My round at Spyglass was from the up tees, the guy in the pro shop warned me they had the whites set at nearly 6,400 yards that day but frankly it played much closer to its card value of 6,123. Anyway, from my point of view it wasn't clear just where the difficulty of the course primarily lies.
My poor score was due to a whole bunch of chunked and bladed wedge shots. Frankly, I would have scored 95-100 that day on a wide-open 6,000-yard muni course. Tee to green I found that Spyglass rewarded my usual conservative bogey-golfer's game and there were really less than a dozen shots that absolutely required hitting a decent shot or it would surely cost a full stroke (tee shots on 3, 5 and 12; second shots on 2, 4 and 17; third shots on 11 and 14) but I could play the game of keeping the ball between me and the hole and leave a lot of fairly easy up-and-downs without hitting many greens.
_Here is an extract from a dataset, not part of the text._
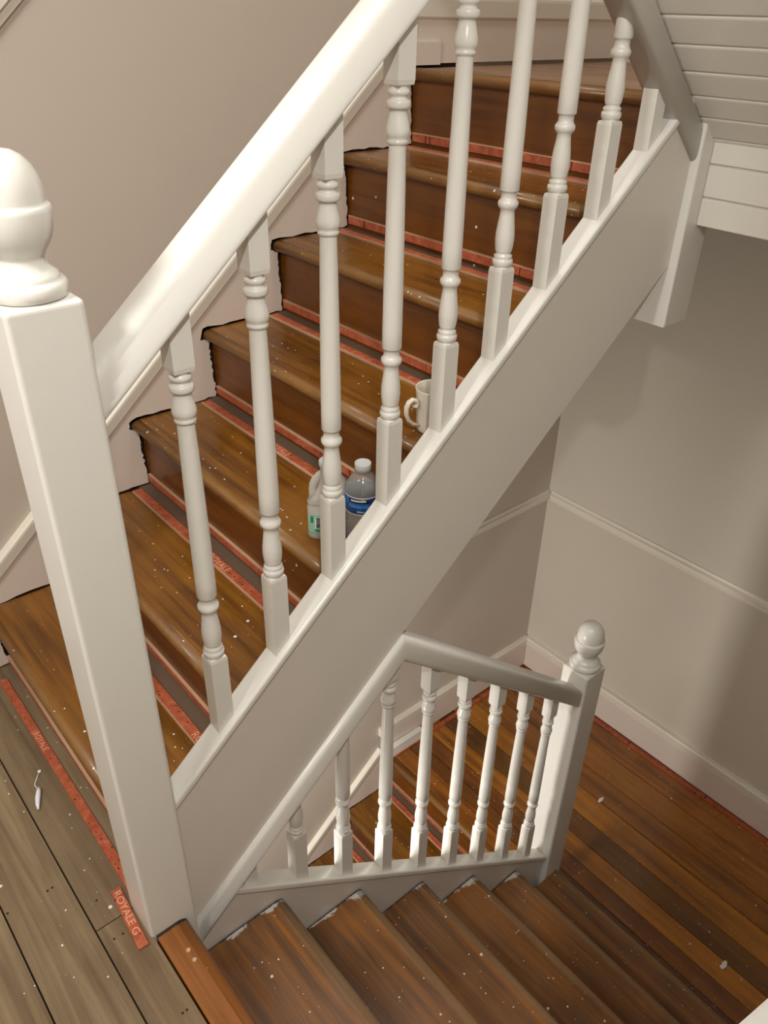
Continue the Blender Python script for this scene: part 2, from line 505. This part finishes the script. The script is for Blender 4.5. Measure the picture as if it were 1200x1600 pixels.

So from the back tees does the trouble come from driving it sideways? Or do the green complexes punish bad execution of iron shots toward the flag more than my weak-ass rollers up to the front fringe? I suspect that Spyglass Hill more than some courses leads to compounded errors and big numbers. For instance when Lou hit it right on the approch to #11 he had to drop in a crappy lie then try and get it on a firm, elevated green carrying huge bunkers. If you don't have your A-game even a good golfer can post worse than a double on a lot of holes at Spyglass from the back tees just by not having an easy route back into position once you've hit it in trouble (3, 5, 10, 11, 12, 14, 16 at least).
So what is the hardest element of Spyglass Hill to decent players.